Question

Simplify the given algebraic expression: \[\left( {5{p^2} - 3} \right) + \left( {2{p^2} - 3{p^3}} \right)\]

Answer 1

Hint: Here we need to simplify the given algebraic expression. For that, we will first rearrange the terms inside the parentheses. Then we will remove the parentheses and after removing the parentheses, we will combine the like terms i.e. we will add or subtract the like terms. Then after combining the like terms, we will rearrange the terms to get the final answer.

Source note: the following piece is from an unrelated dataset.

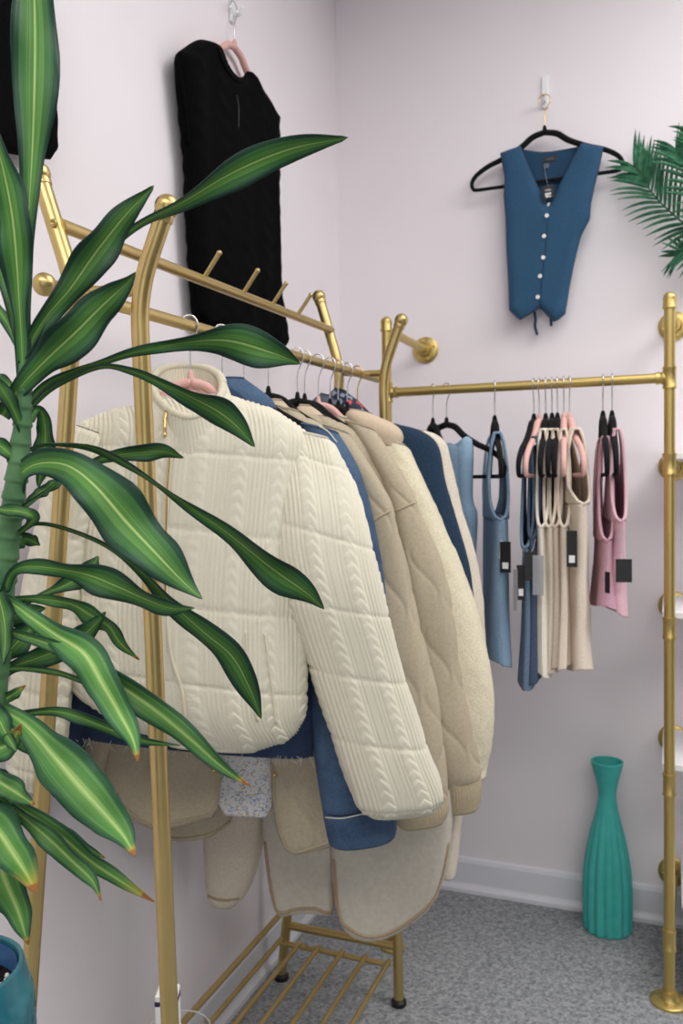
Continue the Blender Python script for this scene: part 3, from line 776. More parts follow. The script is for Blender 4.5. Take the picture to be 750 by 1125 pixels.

Complete step-by-step answer:
Here we need to find the simplified value of the given algebraic expression i.e. \[\left( {5{p^2} - 3} \right) + \left( {2{p^2} - 3{p^3}} \right)\]
We will first rearrange the terms inside the parentheses.
\[ \Rightarrow \left( {5{p^2} - 3} \right) + \left( {2{p^2} - 3{p^3}} \right) = \left( {5{p^2} - 3} \right) + \left( { - 3{p^3} + 2{p^2}} \right)\]
Now, we will remove the parentheses and rewrite the expression.
\[ \Rightarrow \left( {5{p^2} - 3} \right) + \left( {2{p^2} - 3{p^3}} \right) = 5{p^2} - 3 - 3{p^3} + 2{p^2}\]
Now, we will combine the like terms i.e. we will add or subtract the like terms.
On adding or subtracting the like terms, we get
\[ \Rightarrow \left( {5{p^2} - 3} \right) + \left( {2{p^2} - 3{p^3}} \right) = 7{p^2} - 3 - 3{p^3}\]
Now, we will again rearrange the terms.
\[ \Rightarrow \left( {5{p^2} - 3} \right) + \left( {2{p^2} - 3{p^3}} \right) = - 3{p^3} + 7{p^2} - 3\]
Hence, the simplified value of the given algebraic expression i.e. \[\left( {5{p^2} - 3} \right) + \left( {2{p^2} - 3{p^3}} \right)\] is equal to \[ - 3{p^3} + 7{p^2} - 3\].
Therefore, the required answer of this problem is \[ - 3{p^3} + 7{p^2} - 3\].

Note: Here we have simplified the given algebraic expression by first removing the parentheses and then combining the like terms. Here like terms are defined as the terms which contain the same variable which is raised to the same power. So combining the like terms means to add or subtract the coefficients keeping the variable same. In mathematics, an algebraic expression is defined as an expression which is formed by the combination of constants and variables using algebraic operations like addition, subtraction and multiplication. To simplify the expression, we need to remove the parentheses first and then we can simplify it further.